<<<<

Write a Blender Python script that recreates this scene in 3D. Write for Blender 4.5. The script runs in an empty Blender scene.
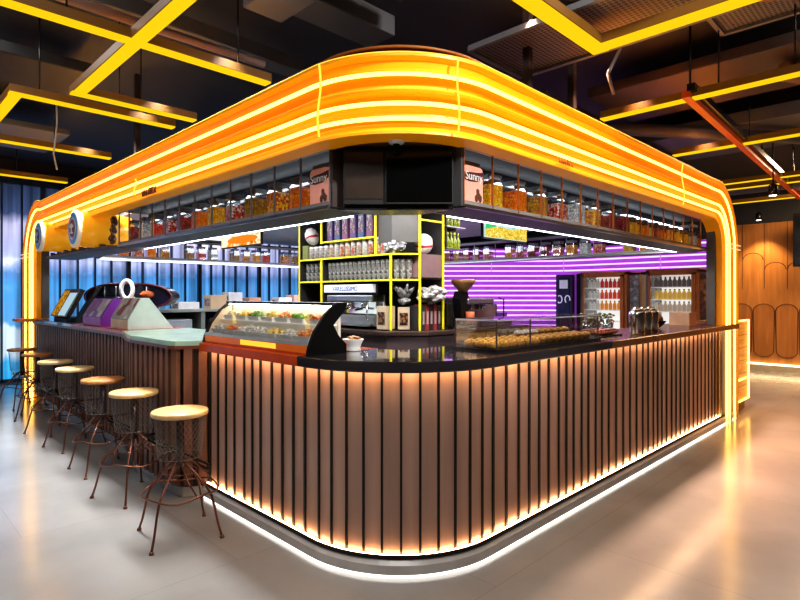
import bpy, bmesh, math, random
from mathutils import Vector, Matrix
random.seed(7)
PI = math.pi
S2 = math.sqrt(2)
scene = bpy.context.scene
COL = scene.collection
EYE = 1.5

def px(u, v, z=None, x=None, y=None):
    """planning aid: point of the ground plan seen at a given bearing"""
    t = (u-400)/550.0
    if x is not None:
        yy = x*(1-t)/(1+t); return Vector((x, yy, 0))
    if y is not None:
        xx = y*(1+t)/(1-t); return Vector((xx, y, 0))
    d = v; r = t*d
    return Vector(((d+r)/S2, (d-r)/S2, 0))

# ------------------------------------------------------------------ materials
MATS = {}
def nodes_of(name):
    m = bpy.data.materials.new(name); m.use_nodes = True
    nt = m.node_tree; b = nt.nodes['Principled BSDF']
    return m, nt, b
def mat(name, col, rough=0.5, metal=0.0, em=None, es=0.0, var=0.12, scale=6.0, bump=0.0, stretch=(1,1,1), coat=0.0, spec=0.5):
    if name in MATS: return MATS[name]
    m, nt, b = nodes_of(name)
    N, L = nt.nodes, nt.links
    b.inputs['Roughness'].default_value = rough
    b.inputs['Metallic'].default_value = metal
    b.inputs['Coat Weight'].default_value = coat
    b.inputs['Specular IOR Level'].default_value = spec
    tc = N.new('ShaderNodeTexCoord'); mp = N.new('ShaderNodeMapping'); mp.inputs['Scale'].default_value = stretch
    nz = N.new('ShaderNodeTexNoise'); nz.inputs['Scale'].default_value = scale; nz.inputs['Detail'].default_value = 3
    L.new(tc.outputs['Object'], mp.inputs['Vector']); L.new(mp.outputs[0], nz.inputs['Vector'])
    r = N.new('ShaderNodeValToRGB')
    lo = [max(0, c*(1-var)) for c in col]; hi = [min(1, c*(1+var)) for c in col]
    r.color_ramp.elements[0].position = .3; r.color_ramp.elements[1].position = .7
    r.color_ramp.elements[0].color = (*lo, 1); r.color_ramp.elements[1].color = (*hi, 1)
    L.new(nz.outputs['Fac'], r.inputs['Fac']); L.new(r.outputs['Color'], b.inputs['Base Color'])
    if em is not None:
        b.inputs['Emission Color'].default_value = (*em, 1); b.inputs['Emission Strength'].default_value = es
    if bump:
        bp = N.new('ShaderNodeBump'); bp.inputs['Strength'].default_value = bump
        L.new(nz.outputs['Fac'], bp.inputs['Height']); L.new(bp.outputs[0], b.inputs['Normal'])
    MATS[name] = m; return m
def glow(name, col, s):
    if name in MATS: return MATS[name]
    m = bpy.data.materials.new(name); m.use_nodes = True; nt = m.node_tree; nt.nodes.clear()
    o = nt.nodes.new('ShaderNodeOutputMaterial'); e = nt.nodes.new('ShaderNodeEmission')
    e.inputs[0].default_value = (*col, 1); e.inputs[1].default_value = s
    nt.links.new(e.outputs[0], o.inputs[0]); MATS[name] = m; return m
def glass(name, tint=(1,1,1), refl=0.9, base=0.06):
    if name in MATS: return MATS[name]
    m = bpy.data.materials.new(name); m.use_nodes = True; nt = m.node_tree; nt.nodes.clear()
    N, L = nt.nodes, nt.links
    o = N.new('ShaderNodeOutputMaterial'); t = N.new('ShaderNodeBsdfTransparent'); g = N.new('ShaderNodeBsdfGlossy')
    t.inputs[0].default_value = (*tint, 1); g.inputs['Roughness'].default_value = 0.03
    f = N.new('ShaderNodeLayerWeight'); f.inputs[0].default_value = 0.35
    mr = N.new('ShaderNodeMapRange'); mr.inputs['To Min'].default_value = base; mr.inputs['To Max'].default_value = refl
    mx = N.new('ShaderNodeMixShader')
    L.new(f.outputs['Facing'], mr.inputs['Value']); L.new(mr.outputs[0], mx.inputs[0])
    L.new(t.outputs[0], mx.inputs[1]); L.new(g.outputs[0], mx.inputs[2]); L.new(mx.outputs[0], o.inputs[0])
    MATS[name] = m; return m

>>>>

Extract, word for word, each line from the top of the data down to and including the line with "return Vector(((d+r)/S2, (d-r)/S2, 0))"; skip the pictures.

Write a Blender Python script that recreates this scene in 3D. Write for Blender 4.5. The script runs in an empty Blender scene.
import bpy, bmesh, math, random
from mathutils import Vector, Matrix
random.seed(7)
PI = math.pi
S2 = math.sqrt(2)
scene = bpy.context.scene
COL = scene.collection
EYE = 1.5

def px(u, v, z=None, x=None, y=None):
    """planning aid: point of the ground plan seen at a given bearing"""
    t = (u-400)/550.0
    if x is not None:
        yy = x*(1-t)/(1+t); return Vector((x, yy, 0))
    if y is not None:
        xx = y*(1+t)/(1-t); return Vector((xx, y, 0))
    d = v; r = t*d
    return Vector(((d+r)/S2, (d-r)/S2, 0))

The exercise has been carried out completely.